### Task brief:
Count the lines below that contain the word "scene". Give only the number.
------ Data extract
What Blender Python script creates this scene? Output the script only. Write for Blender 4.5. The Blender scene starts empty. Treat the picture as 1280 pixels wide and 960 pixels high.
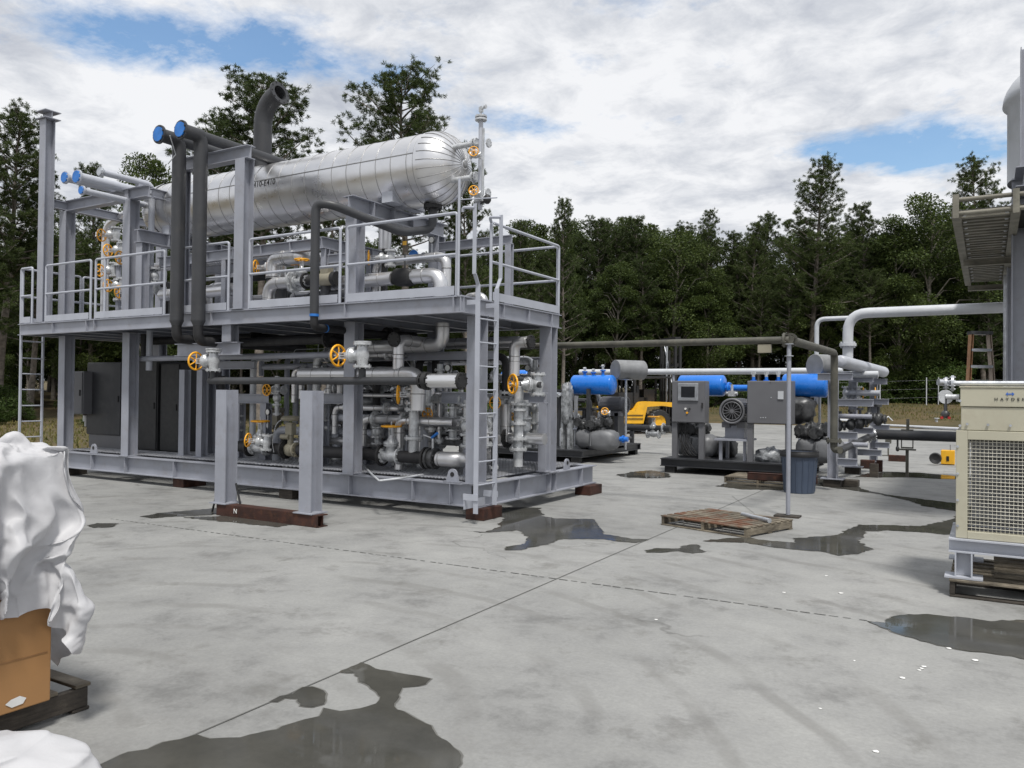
import bpy, bmesh, math, random
from math import sin, cos, pi, atan, hypot, radians, sqrt
from mathutils import Vector, Matrix, noise
random.seed(7)
S = bpy.context.scene
COL = S.collection
# ------------------------------------------------------------------ camera and the site grid
# World axes follow the yard grid: X along the long side of the main skid (to the right), Y away from it, Z up.
F = 1000.0
PITCH = atan(.012); ROLL = .0106
_u = (.511, .859); _n = hypot(*_u); _u = (_u[0]/_n, _u[1]/_n); _a = (_u[1], -_u[0])
def tosite(x, y): return (x*_a[0]+y*_a[1], x*_u[0]+y*_u[1])
CX, CY = tosite(.416, -10.4); CZ = 1.65
fx, fy = tosite(0, 1); rx, ry = tosite(1, 0)
CF = Vector((fx*cos(PITCH), fy*cos(PITCH), sin(PITCH)))
_R0 = Vector((rx, ry, 0)); _U0 = Vector((-fx*sin(PITCH), -fy*sin(PITCH), cos(PITCH)))
CR = _R0*cos(ROLL)+_U0*sin(ROLL); CU = _U0*cos(ROLL)-_R0*sin(ROLL)
CAM = Vector((CX, CY, CZ))
def ray(x, y): return CF+CR*((x-640)/F)-CU*((y-480)/F)
# survey helpers: a sight line met with a real plane of the yard
def PZ(x, y, z=0.0): d = ray(x, y); return CAM+d*((z-CZ)/d.z)
def PX(x, y, X): d = ray(x, y); return CAM+d*((X-CX)/d.x)
def PY(x, y, Y): d = ray(x, y); return CAM+d*((Y-CY)/d.y)
def PD(x, y, D): return CAM+ray(x, y)*D
cd = bpy.data.cameras.new('camera'); cam = bpy.data.objects.new('camera', cd); COL.objects.link(cam)
cd.sensor_width = 36; cd.lens = F/1280*36; cd.clip_start = .05; cd.clip_end = 1500
M = Matrix.Identity(4)
for i in range(3):
    M[i][0] = CR[i]; M[i][1] = CU[i]; M[i][2] = -CF[i]; M[i][3] = CAM[i]
cam.matrix_world = M
S.camera = cam

# ------------------------------------------------------------------ materials
def nt(name):
    m = bpy.data.materials.new(name); m.use_nodes = True
    t = m.node_tree; b = t.nodes['Principled BSDF']
    return m, t, b
def N(t, ty, **k):
    n = t.nodes.new(ty)
    for a, v in k.items():
        if a in n.inputs.keys(): n.inputs[a].default_value = v
        else: setattr(n, a, v)
    return n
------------
### Exercise solution:
2